The last drop kick score in football
Published 9:50 pm Thursday, June 8, 2017
SAVANNAH – The laid back lifestyle of Georgia’s biggest coastal city was appropriate for the pace of Ken Cooper, the one-time Georgia end who experienced singular college football highlights as a player and coach.
Everything about him was measured, studied and deliberate. His modesty and humility belied his intellect and his competitive verve. Few who chose the sports arena have dealt with the game’s vicissitudes as well as this Tift County farm boy who may have been the last football player in college football to have drop kicked an extra point. We cannot prove such, but drop kicking went out of style before the Great Depression came about.
Originally, the football was more rounded like a basketball, which made drop kicking standard. With the advent of the passing game the football became oblong, evolving into what we have today. More about that later.
It was humbling and refreshing last Sunday to see the many kids at Benedictine Academy show up to say goodbye in an emotionally uplifting service. Cooper coached them with old fashioned toughness, but enveloped with a cloak of fair mindedness in which he gave of himself and confirmed to the kids that he wanted the best for them.
His head coaching resume includes defeating Notre Dame, 20-13 in 1977. It would be the only Irish loss in a national championship season. His Rebel teams upset his alma mater in back-to-back years in Oxford, one the season the Bulldogs were SEC champions (1976).
Two of his major decisions became costly, however. He took games away from Jackson, the state capital, moving them to Oxford to make game day a campus experience, and he was aggressive with regard to recruiting black players. Nothing could have been more politically incorrect for the times in Mississippi than those two decisions. Businessmen in Jackson were offended and advocates of recruiting minority athletes in Mississippi were as prominent as Jane Fonda stickers at Ft. Benning.
When it didn’t work out in Oxford, Cooper was still a young man. What did he do? He came home to Georgia, began a second career with Southern Bell, enjoying substantial business success. He never told anybody who he was and where he had been. He was never the subject of a flashback. He spoke to no touchdown clubs and he had no scrapbooks resting on his coffee table.

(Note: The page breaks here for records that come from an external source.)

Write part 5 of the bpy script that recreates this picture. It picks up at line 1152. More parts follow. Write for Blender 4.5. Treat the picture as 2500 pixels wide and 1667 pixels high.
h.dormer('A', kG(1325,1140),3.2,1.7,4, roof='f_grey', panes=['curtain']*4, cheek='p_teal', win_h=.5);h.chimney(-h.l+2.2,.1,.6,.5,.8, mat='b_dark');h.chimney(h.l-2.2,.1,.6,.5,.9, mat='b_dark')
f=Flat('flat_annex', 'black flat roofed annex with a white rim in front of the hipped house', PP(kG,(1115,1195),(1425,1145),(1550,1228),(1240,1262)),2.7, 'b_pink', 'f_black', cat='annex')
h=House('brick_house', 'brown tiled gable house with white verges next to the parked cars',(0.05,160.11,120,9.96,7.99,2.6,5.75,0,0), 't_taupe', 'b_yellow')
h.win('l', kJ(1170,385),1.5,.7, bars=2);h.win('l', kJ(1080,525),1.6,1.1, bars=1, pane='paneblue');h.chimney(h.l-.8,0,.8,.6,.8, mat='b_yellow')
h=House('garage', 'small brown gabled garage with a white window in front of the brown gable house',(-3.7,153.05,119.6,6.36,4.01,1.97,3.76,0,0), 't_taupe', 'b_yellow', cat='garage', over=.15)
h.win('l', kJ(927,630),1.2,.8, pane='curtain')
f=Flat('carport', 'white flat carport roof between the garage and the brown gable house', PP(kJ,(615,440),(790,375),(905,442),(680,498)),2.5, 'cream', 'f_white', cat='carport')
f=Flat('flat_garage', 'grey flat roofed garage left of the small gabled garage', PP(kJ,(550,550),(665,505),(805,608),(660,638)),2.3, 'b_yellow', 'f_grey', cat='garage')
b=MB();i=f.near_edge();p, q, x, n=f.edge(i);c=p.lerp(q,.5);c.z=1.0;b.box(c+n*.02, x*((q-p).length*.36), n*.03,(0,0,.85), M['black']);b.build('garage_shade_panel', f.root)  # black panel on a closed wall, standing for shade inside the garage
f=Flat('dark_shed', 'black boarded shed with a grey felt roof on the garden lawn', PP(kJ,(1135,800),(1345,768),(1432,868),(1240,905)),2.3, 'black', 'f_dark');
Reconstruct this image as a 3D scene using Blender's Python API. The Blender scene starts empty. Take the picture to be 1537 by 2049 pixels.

His resume, however, was more appreciable than with many. At Georgia, he was a rugged end who was compatible with being under the radar. Football was a means to an education and he was proud and deeply appreciative that his scholarship gave him opportunity that he otherwise would not have had. He made good grades because he was intelligent and due diligent. Football was picking up all checks. He was not about to squander opportunity.
When his eligibility ended, he soon became a high school coach at Turner County in Ashburn but returned to Athens for graduate study and was named assistant coach for the freshman team when Vince Dooley took over in 1963. When Billy Kinard, with whom he worked at Georgia, got the Ole Miss job in 1971, Kinard hired Cooper as his line coach.
Kinard, verbally abrasive and often tactlessly outspoken, burned bridges and did not last long as the head coach of his alma mater. He was fired, along with his older brother, Bruiser Kinard, the athletic director, in the middle of the season of 1973 in a move that became known as the “Midnight Massacre.” Johnny Vaught, the Rebel legend, came out of retirement to finish the campaign and then stayed on as athletic director. At the end of the season, Cooper bumped into Vaught at the athletic offices. Vaught advised Cooper he should apply for the job. “If I have your support, I will,” Cooper told Vaught. “You have my support,” Vaught replied. When the press conference was scheduled, Cooper knew what would take place.
One spring, I looked up Vaught at the SEC meetings and asked him about Cooper. “He has,” Vaught said, “one of the brightest football minds I have ever known. I wish he had come along sooner when I was in my prime years as a coach.”
When harking back to Cooper’s signature moment at Georgia, it should also be pointed out that Cooper had other noteworthy achievements. In addition to lettering for three years, it was his field goal that enabled Georgia to defeat Florida State, 3-0, in 1956. He was the right end who blocked down on the defensive left tackle to help create the hole that enabled Theron Sapp to score the touchdown on Grant Field in 1957 to “break the drought” against Georgia Tech.
About that drop-kicked extra point kick versus Texas in Georgia’s opening game in 1957—you have to go back to Cooper’s growing up days on the farm in Tift County in the early fifties to appreciate his serendipitous feat. In high school, he and his brothers fashioned goal posts out of pine saplings and spent time amusing themselves by kicking an old ball Ken had gotten at Christmas. Ken kicked hours and hours by himself. There was nobody to hold the ball, so he learned to drop kick and became proficient at what had become a lost art—never once thinking he would drop-kick in competition.
That day, however, would come. Against Texas on Grant Field (Butts as AD felt Georgia would draw better in Atlanta at night than in the afternoon in Athens), following the Bulldogs only touchdown, Cooper lined up behind the holder who fumbled the snap. Cooper picked up the loose ball and moved a few steps to the side and drop-kicked the ball through the uprights. Nobody could prove it, but that is likely the last time anyone scored in college football by drop-kicking a football.